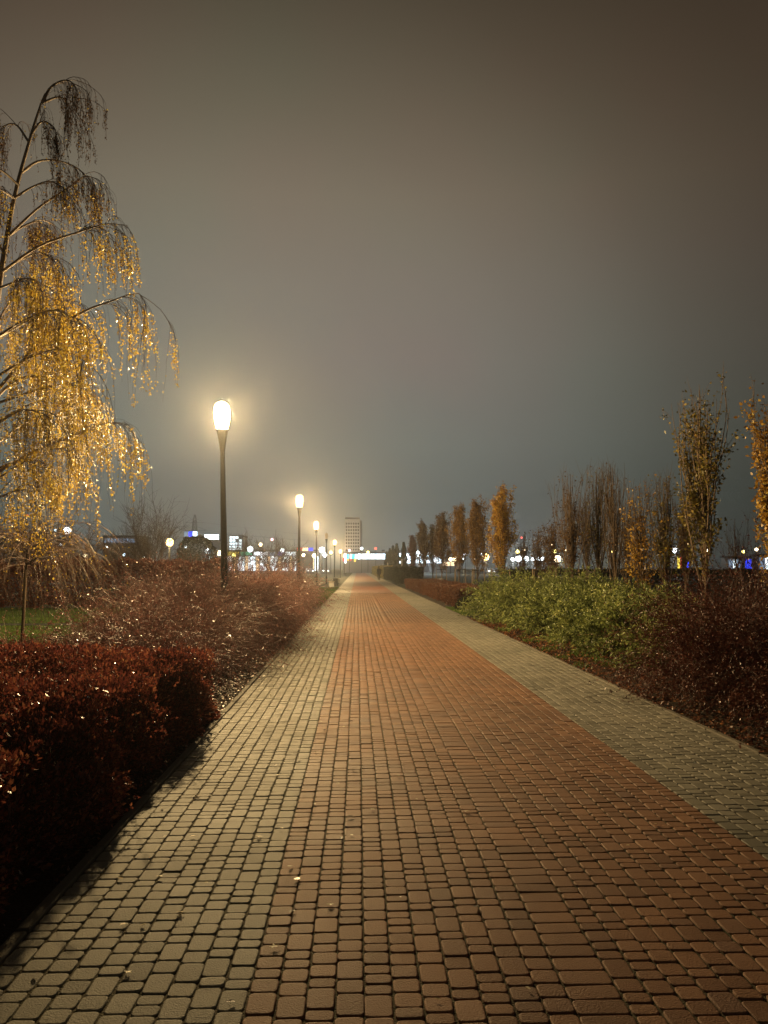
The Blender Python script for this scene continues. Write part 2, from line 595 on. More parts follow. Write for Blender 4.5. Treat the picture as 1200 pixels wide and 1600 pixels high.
tag(sheet('ground', -450, 450, -40, 900, -.10, M['turf'], 8, 8), kind='structure')
tag(sheet('ground', -7.6, -1.52, -1, 34, -.035, M['soil'], 60, 300, .012), kind='structure')
tag(sheet('ground', 3.50, 6.6, -1, 62, -.030, M['soil'], 34, 460, .012), kind='structure')
tag(sheet('lawn', -40, -3.0, 9.5, 31, -.045, M['turf'], 80, 60, .012), kind='structure')
tag(sheet('road', -300, 300, 232, 246, -.02, M['tarmac']), kind='structure')
tag(sheet('ground', -40, -7.0, 21.6, 22.3, -.012, M['tarmac'], 30, 1, 0), kind='structure').name = 'footpath'

# ------------------------------------------------------------------ the brick path
path = sheet('path', PX0, PX1, -2, 48, -.0065, M['joint'], 1, 1)
tag(path, kind='structure')


def paver_outline(n):
    """unit rounded rectangle, outline order, n points a corner -> list of (cornerx, cornery, dx, dy)"""
    out = []
    for cx, cyy, a0 in ((1, -1, -90), (1, 1, 0), (-1, 1, 90), (-1, -1, 180)):
        for k in range(n):
            a = math.radians(a0 + (90 * k / (n - 1) if n > 1 else 45))
            out.append((cx, cyy, math.cos(a), math.sin(a)))
    return out


def paver_geo(w, l, n, rings, rc=.016):
    """vertices and faces of one paver, centre at 0, top at z=0"""
    o = paver_outline(n)
    V = []
    m = len(o)
    for off, z in rings:
        for cx, cyy, dx, dy in o:
            if n > 1:
                V.append((cx * (w / 2 - rc) + dx * (rc - off), cyy * (l / 2 - rc) + dy * (rc - off), z))
            else:
                V.append((cx * (w / 2 - off), cyy * (l / 2 - off), z))
    F = []
    for r in range(len(rings) - 1):
        for i in range(m):
            j = (i + 1) % m
            F.append((r * m + i, r * m + j, (r + 1) * m + j, (r + 1) * m + i))
    top = (len(rings) - 1) * m
    return V, F, list(range(top, top + m))


COLW = .1065
pav = []      # x, y, w, l, colour
x = PX0
ncol_g1, ncol_r, ncol_g2 = 10, 24, 11
edges = []
wl = (PXA - PX0) / ncol_g1
for i in range(ncol_g1):
    edges.append((PX0 + i * wl, PX0 + (i + 1) * wl, 'g'))
wide0, wide1 = .795, .995
nl = 11
for i in range(nl):
    edges.append((PXA + i * (wide0 - PXA) / nl, PXA + (i + 1) * (wide0 - PXA) / nl, 'r'))
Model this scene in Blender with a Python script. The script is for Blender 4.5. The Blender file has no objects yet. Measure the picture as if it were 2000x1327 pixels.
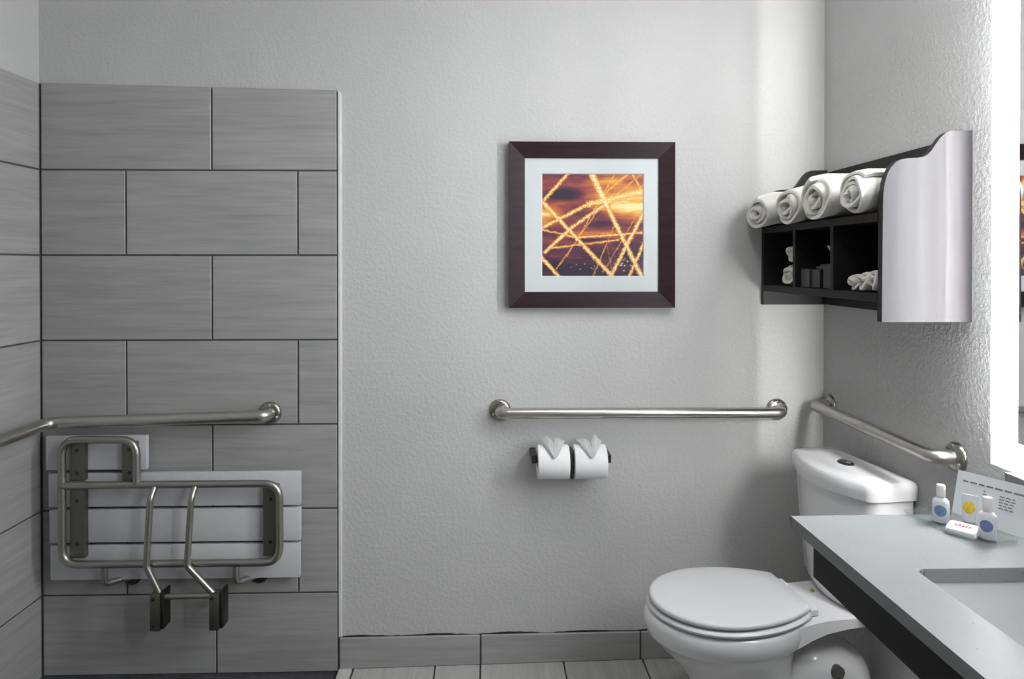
import bpy, bmesh, math, random
from mathutils import Vector, Matrix
random.seed(7)
S = bpy.context.scene
COL = S.collection
PI = math.pi

# ------------------------------------------------------------------ camera
cam_d = bpy.data.cameras.new('camera'); cam = bpy.data.objects.new('camera', cam_d); COL.objects.link(cam)
cam.location = (0, -2.42, 1.435)
cam.rotation_euler = (math.radians(90 - 0.4), 0, math.radians(-1.5))
cam_d.sensor_width = 36; cam_d.lens = 24
cam_d.shift_x = 0.0075; cam_d.shift_y = -0.0696
cam_d.clip_start = 0.02
S.camera = cam
# ------------------------------------------------------------------ world, exposure
W = bpy.data.worlds.new('world'); S.world = W; W.use_nodes = True
W.node_tree.nodes['Background'].inputs[0].default_value = (0.9, 0.95, 1, 1)
W.node_tree.nodes['Background'].inputs[1].default_value = 0.05
S.view_settings.view_transform = 'Standard'; S.view_settings.look = 'None'
S.view_settings.gamma = 1; S.view_settings.use_curve_mapping = False
S.view_settings.exposure = 0.0
BAND = 53.0          # glow of the mirror's frosted side bands
BAND_LOW = 1.1      # dimmer band along the mirror's lower edge
STRIP = 215.0        # hidden LED strips behind the mirror
FILL = 32.0         # unseen overhead fill, added to lift the right side
# room
XL, XR, YF, ZC = -1.555, 1.211, -4.8, 2.55
ZCT = 0.86          # counter height

# ------------------------------------------------------------------ material helpers
MATS = {}
def nodes_of(m):
    m.use_nodes = True
    nt = m.node_tree
    return nt, nt.nodes['Principled BSDF']
def lk(nt, a, b): nt.links.new(a, b)
def math_node(nt, op, a=None, b=None, clamp=False):
    n = nt.nodes.new('ShaderNodeMath'); n.operation = op; n.use_clamp = clamp
    for i, v in enumerate((a, b)):
        if v is None: continue
        if isinstance(v, (int, float)): n.inputs[i].default_value = v
        else: lk(nt, v, n.inputs[i])
    return n.outputs[0]
def noise(nt, vec, scale, detail=3, rough=.5):
    n = nt.nodes.new('ShaderNodeTexNoise'); n.inputs['Scale'].default_value = scale
    n.inputs['Detail'].default_value = detail; n.inputs['Roughness'].default_value = rough
    if vec is not None: lk(nt, vec, n.inputs['Vector'])
    return n.outputs[0]
def ramp(nt, fac, stops, interp='LINEAR'):
    n = nt.nodes.new('ShaderNodeValToRGB'); cr = n.color_ramp; cr.interpolation = interp
    while len(cr.elements) < len(stops): cr.elements.new(0.5)
    for e, (p, c) in zip(cr.elements, stops):
        e.position = p; e.color = (c[0], c[1], c[2], 1)
    lk(nt, fac, n.inputs[0]); return n.outputs[0]
def coords(nt, kind='Object', scale=(1,1,1), randomise=0):
    t = nt.nodes.new('ShaderNodeTexCoord'); mp = nt.nodes.new('ShaderNodeMapping')
    lk(nt, t.outputs[kind], mp.inputs['Vector']); mp.inputs['Scale'].default_value = scale
    if randomise:
        oi = nt.nodes.new('ShaderNodeObjectInfo')
        cb = nt.nodes.new('ShaderNodeCombineXYZ')
        for i, k in enumerate((17.0, 31.0, 47.0)):
            lk(nt, math_node(nt, 'MULTIPLY', oi.outputs['Random'], k * randomise), cb.inputs[i])
        lk(nt, cb.outputs[0], mp.inputs['Location'])
    return mp.outputs[0]
def bump(nt, p, h, strength, dist):
    b = nt.nodes.new('ShaderNodeBump'); b.inputs['Strength'].default_value = strength
    b.inputs['Distance'].default_value = dist
    lk(nt, h, b.inputs['Height']); lk(nt, b.outputs[0], p.inputs['Normal'])
def plain(name, col, rough=.5, metal=0, spec=.5, coat=0, vary=0.0, vscale=30, bumps=None):
    m = bpy.data.materials.new(name); nt, p = nodes_of(m)
    p.inputs['Base Color'].default_value = (*col, 1); p.inputs['Roughness'].default_value = rough
    p.inputs['Metallic'].default_value = metal; p.inputs['Specular IOR Level'].default_value = spec
    p.inputs['Coat Weight'].default_value = coat; p.inputs['Coat Roughness'].default_value = .08
    v = coords(nt)
    if vary:
        c0 = [max(0, c * (1 - vary)) for c in col]; c1 = [min(1, c * (1 + vary)) for c in col]
        lk(nt, ramp(nt, noise(nt, v, vscale, 4), [(.3, c0), (.7, c1)]), p.inputs['Base Color'])
    if bumps: bump(nt, p, noise(nt, v, bumps[0], 3), bumps[1], bumps[2])
    MATS[name] = m; return m

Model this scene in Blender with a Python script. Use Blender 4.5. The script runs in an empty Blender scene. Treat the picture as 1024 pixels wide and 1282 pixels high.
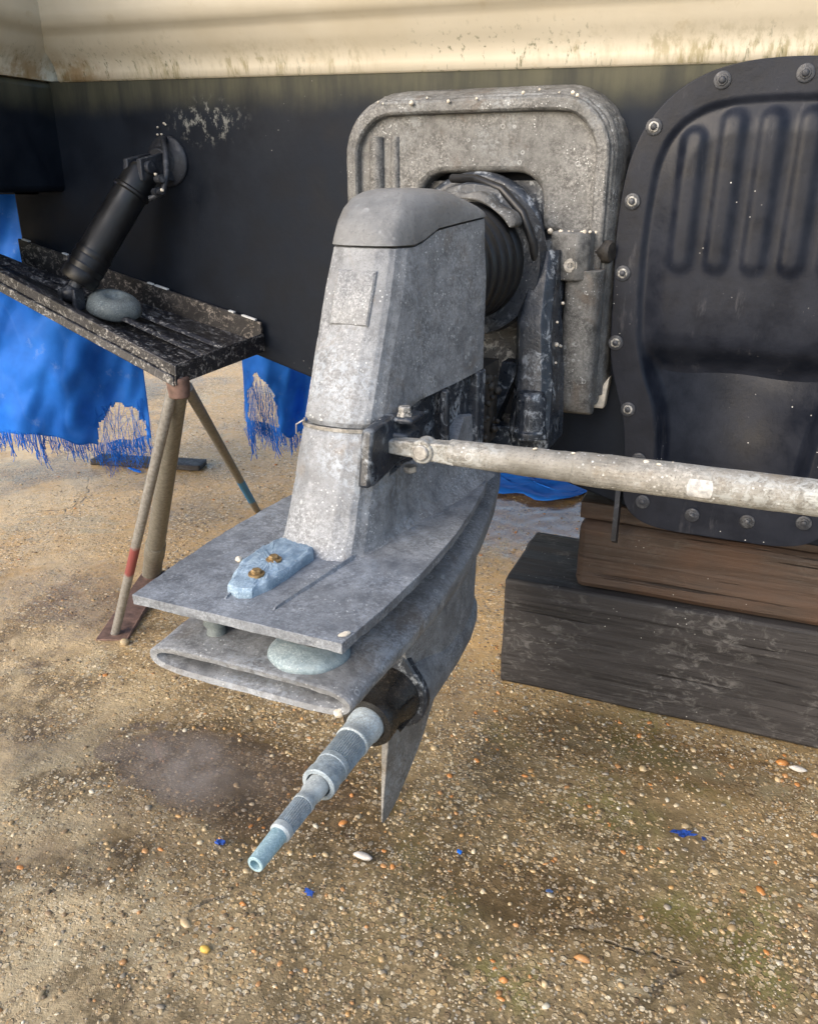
import bpy, bmesh, math, random
import numpy as np
from mathutils import Vector, Matrix, noise as mnoise

random.seed(7); rng = np.random.default_rng(11)
S = bpy.context.scene
COL = S.collection
R = math.radians
PI = math.pi

# ------------------------------------------------------------------ helpers
class MB:
    """collects faces; build() links them as ONE mesh object"""
    def __init__(s): s.v = []; s.f = []; s.m = []
    def face(s, idx, m=0): s.f.append(idx); s.m.append(m)
    def loft(s, rings, cap0=True, cap1=True, m=0, closed=True):
        b = len(s.v); n = len(rings[0])
        for r in rings: s.v += [tuple(p) for p in r]
        for k in range(len(rings) - 1):
            for i in range(n if closed else n - 1):
                j = (i + 1) % n
                s.face((b + k*n + i, b + k*n + j, b + (k+1)*n + j, b + (k+1)*n + i), m)
        if cap0: s.face(tuple(b + i for i in range(n))[::-1], m)
        if cap1: s.face(tuple(b + (len(rings)-1)*n + i for i in range(n)), m)
    def box(s, lo, hi, m=0, rot=None, at=None):
        c = [(x, y, z) for x in (lo[0], hi[0]) for y in (lo[1], hi[1]) for z in (lo[2], hi[2])]
        if rot is not None: c = [tuple(rot @ Vector(p) + Vector(at or (0,0,0))) for p in c]
        b = len(s.v); s.v += c
        for q in ((0,1,3,2),(4,6,7,5),(0,4,5,1),(2,3,7,6),(0,2,6,4),(1,5,7,3)): s.face(tuple(b+i for i in q), m)
    def hexa(s, pts, m=0):
        """eight corners, order as box()"""
        b = len(s.v); s.v += [tuple(p) for p in pts]
        for q in ((0,1,3,2),(4,6,7,5),(0,4,5,1),(2,3,7,6),(0,2,6,4),(1,5,7,3)): s.face(tuple(b+i for i in q), m)
    def tube(s, path, r, n=16, m=0, cap=True):
        path = [Vector(p) for p in path]
        rs = r if isinstance(r, (list, tuple)) else [r]*len(path)
        rings = []; ref = None
        for i, p in enumerate(path):
            t = (path[min(i+1, len(path)-1)] - path[max(i-1, 0)]).normalized()
            if ref is None: ref = t.orthogonal().normalized()
            ref = (ref - t*ref.dot(t)).normalized(); w = t.cross(ref)
            rings.append([p + (ref*math.cos(2*PI*a/n) + w*math.sin(2*PI*a/n))*rs[i] for a in range(n)])
        s.loft(rings, cap, cap, m)
    def lathe(s, o, d, prof, n=32, m=0, cap0=True, cap1=True, wob=None):
        """prof: (distance along d, radius)"""
        o = Vector(o); d = Vector(d).normalized(); u = d.orthogonal().normalized(); w = d.cross(u)
        rings = []
        for h, r in prof:
            rings.append([o + d*h + (u*math.cos(2*PI*a/n) + w*math.sin(2*PI*a/n))*(r*(wob(a, h) if wob else 1)) for a in range(n)])
        s.loft(rings, cap0, cap1, m)
    def prism(s, pts, d, m=0):
        d = Vector(d); a = [Vector(p) for p in pts]
        s.loft([a, [p + d for p in a]], True, True, m)
    def blob(s, c, r, m=0, seed=0, sq=(1,1,1), n=8, k=5):
        c = Vector(c); rings = []
        for j in range(1, k):
            ph = PI*j/k
            rings.append([c + Vector((r*sq[0]*math.sin(ph)*math.cos(2*PI*i/n), r*sq[1]*math.sin(ph)*math.sin(2*PI*i/n), r*sq[2]*math.cos(ph)))*(1+.25*mnoise.noise(Vector((i*1.3+seed, j*1.7, seed*3.1)))) for i in range(n)])
        s.loft(rings, True, True, m)
    def build(s, name, mats, root=None, ang=35, bevel=0, seg=2, sub=0, loc=None, smooth=True):
        me = bpy.data.meshes.new(name)
        off = Vector(loc) if loc is not None else (root_world(root) if root is not None else Vector((0,0,0)))
        me.from_pydata([tuple(Vector(p) - off) for p in s.v], [], s.f)
        if not isinstance(mats, (list, tuple)): mats = [mats]
        for m in mats: me.materials.append(m)
        me.polygons.foreach_set('material_index', s.m)
        bm = bmesh.new(); bm.from_mesh(me)
        bmesh.ops.recalc_face_normals(bm, faces=bm.faces); bm.to_mesh(me); bm.free()
        o = bpy.data.objects.new(name, me); COL.objects.link(o)
        if root is not None: o.parent = root
        elif loc is not None: o.location = loc
        if smooth:
            me.polygons.foreach_set('use_smooth', [True]*len(me.polygons))
            me.set_sharp_from_angle(angle=R(ang))
        if bevel:
            b = o.modifiers.new('bevel', 'BEVEL'); b.width = bevel; b.segments = seg; b.limit_method = 'ANGLE'; b.angle_limit = R(ang)
            b.harden_normals = False
            b.use_clamp_overlap = True
            me.polygons.foreach_set('use_smooth', [True]*len(me.polygons))
            me.set_sharp_from_angle(angle=R(70))
        if sub:
            q = o.modifiers.new('sub', 'SUBSURF'); q.levels = sub; q.render_levels = sub
        return o

WORLD = {}
def root_world(o):
    v = Vector((0,0,0))
    while o is not None: v += Vector(o.location); o = o.parent
    return v
_BM = []
def barnacle(root, c, r, sq=(1, 1, 1), mat='barnacle', name='barnacle'):
    if not _BM:
        for k in range(5):
            b = MB(); b.blob((0, 0, 0), 1, 0, k+1, (1, 1, .85), 9, 6); o = b.build('barnacle', M['barnacle']); _BM.append(o.data); bpy.data.objects.remove(o)
    me = random.choice(_BM)
    if mat != 'barnacle':
        me = me.copy(); me.materials[0] = M[mat]
    o = bpy.data.objects.new(name, me); COL.objects.link(o); o.parent = root
    o.location = Vector(c) - root_world(root); o.scale = (r*sq[0], r*sq[1], r*sq[2]); o.rotation_euler = (random.random()*.6, random.random()*.6, random.random()*6)
    return o
def tag(o, label=None, cat=None, group=None, kind=None):
    if label: o['label'] = label
    if cat: o['category'] = cat
    if group: o['group'] = group
    if kind: o['kind'] = kind
    return o
def thing(name, loc, label, cat, group=None):
    o = bpy.data.objects.new(name, None); COL.objects.link(o); o.location = loc
    o.empty_display_size = .05
    return tag(o, label, cat, group)
def cp(o, loc, parent=None):
    c = o.copy(); COL.objects.link(c); c.location = loc
    c.parent = parent
    for ch in o.children:
        k = ch.copy(); COL.objects.link(k); k.parent = c
    return c
def sm(a, b, x): t = np.clip((x-a)/(b-a), 0, 1); return t*t*(3-2*t)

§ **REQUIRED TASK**
Return all lines with the word "Treat" in them.

§ **SOLVED PROBLEM**
The Blender Python script for this scene continues. Write part 2, from line 595 on. More parts follow. Write for Blender 4.5. Treat the picture as 1200 pixels wide and 1600 pixels high.
Model this scene in Blender with a Python script. Use Blender 4.5. The script runs in an empty Blender scene. Treat the picture as 1024 pixels wide and 1282 pixels high.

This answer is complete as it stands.